Now you’ve got a directory (~/work/shipwright/$APPNAME) which can be deployed repeatably on your servers. You can wrap it up in a Debian or Red Hat package if you’d like, tar it, rsync it, BitTorrent it – up to you.

Maintaining the Vessel

When you build a new version of your Dancer app, all you have to do is update the vessel, then build.

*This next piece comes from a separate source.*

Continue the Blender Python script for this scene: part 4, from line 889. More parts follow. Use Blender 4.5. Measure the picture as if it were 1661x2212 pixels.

$ shipwright relocate $APPNAME file:~/....new.tar.gz
$ shipwright update $APPNAME
$ cd $APPNAME-vessel
$ git pull
$ rm -rf ~/work/shipwright/$APPNAME && ./bin/shipwright-builder --install-base ~/work/shipwright/$APPNAME --force

Using the Vessel

Shipwright has some nice features to set up all the environment variables needed so you can use your app. All you have to do is source the appropriate script, like so:

# set up your environment so the '$APPNAME' libraries and binaries are in your path
$ . /opt/yourstuff/$APPNAME/tools/shipwright-source-bash /opt/yourstuff/$APPNAME/

What’s cool is you can do the same thing from SYSV-style init scripts. Let’s say you’re launching this as a fastcgi application. Your startup script can look like this example. The magic line is source $APP_BASE... which uses the shipwright shell config to set the variables used by the rest of the script.

#!/bin/bash

NAME=$APPNAME
APP_BASE="/opt/mt/$NAME"
source $APP_BASE/tools/shipwright-source-bash $APP_BASE
APP_BIN="$APP_BASE/bin"
APP_WWW="$APP_BASE/www"
APP_PSGI="$APP_WWW/app.psgi"
FCGI_LISTEN=127.0.0.1:55900
DAEMON="$APP_BIN/plackup"

# Defaults
#RUN="no"
OPTIONS="-s FCGI --listen $FCGI_LISTEN -E production --app $APP_PSGI"

PIDFILE="$NAME.pid"

[ -f /lib/lsb/init-functions ] && . /lib/lsb/init-functions

start()
{
    log_daemon_msg "Starting plack server" "$NAME"
    start-stop-daemon -b -m --start --quiet --pidfile "$PIDFILE" --exec $DAEMON -- $OPTIONS
    if [ $? != 0 ]; then
        log_end_msg 1
        exit 1
    else
        log_end_msg 0
    fi
}

signal()
{

    if [ "$1" = "stop" ]; then
    SIGNAL="TERM"
        log_daemon_msg "Stopping plack server" "$NAME"
    else
    if [ "$1" = "reload" ]; then
        SIGNAL="HUP"
            log_daemon_msg "Reloading plack server" "$NAME"
    else
        echo "ERR: wrong parameter given to signal()"
        exit 1
    fi
    fi
    if [ -f "$PIDFILE" ]; then
        start-stop-daemon --stop --signal $SIGNAL --quiet --pidfile "$PIDFILE"
     if [ $? = 0 ]; then
            log_end_msg 0
        else
        SIGNAL="KILL"
        start-stop-daemon --stop --signal $SIGNAL --quiet --pidfile "$PIDFILE"
            if [ $? != 0 ]; then
                log_end_msg 1
                [ $2 != 0 ] || exit 0
            else
            rm "$PIDFILE"
                log_end_msg 0
            fi
        fi
    if [ "$SIGNAL" = "KILL" ]; then
        rm -f "$PIDFILE"
        fi
    else
        log_end_msg 0
    fi
}

case "$1" in
    start)
    start
    ;;

    force-start)
    start
    ;;

    stop)
        signal stop 0
    ;;

    force-stop)
    signal stop 0
    ;;

    reload)
    signal reload 0
    ;;

    force-reload|restart)
    signal stop 1
    sleep 2
    start
    ;;

    *)
    echo "Usage: /etc/init.d/$NAME {start|force-start|stop|force-stop|reload|restart|force-reload}"
    exit 1
    ;;
esac

exit 0

Conclusion

Dancer is great. Shipwright is great. CPAN is great, but I want a buffer from all that awesomeness.